The arguments built on X's broader constitutional challenge that the government is creating parallel blocking mechanisms that bypass safeguards required under Section 69A, which the Supreme Court upheld in Shreya Singhal provided proper due process protections are followed.
X's written submissions also addressed several government arguments made in earlier hearings. The company rejected claims that internet speech should be subject to greater restrictions than traditional media, noting this argument was 'narrated by them in Shreya Singhal, which was rejected then.' X maintained that 'the right to free speech remains the same across all mediums, and the broader reach of the internet does not justify lowering the threshold for restrictions.'
The platform also disputed the government's contention that the Shreya Singhal precedent is no longer valid because it relied on the US case Reno v. ACLU, which they claim has been questioned in later American rulings. X argued that Shreya Singhal 'remains binding in India under Article 141, no matter the status of Reno in the US,' emphasising that only a larger Supreme Court bench can overturn the precedent.
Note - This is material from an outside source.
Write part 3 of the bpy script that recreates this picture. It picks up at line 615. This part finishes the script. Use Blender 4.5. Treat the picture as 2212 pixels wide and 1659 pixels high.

The platform also cited three US Supreme Court cases to argue that laws like Rule 3(1)(d) and systems like the Sahyog Portal, which 'shift the burden onto people to prove their speech is lawful, violate the First Amendment [of the American constitution].'
The Karnataka High Court will continue hearing the matter on July 29, when senior advocate KG Raghavan is expected to present arguments based on X's comprehensive written submissions filed on Friday.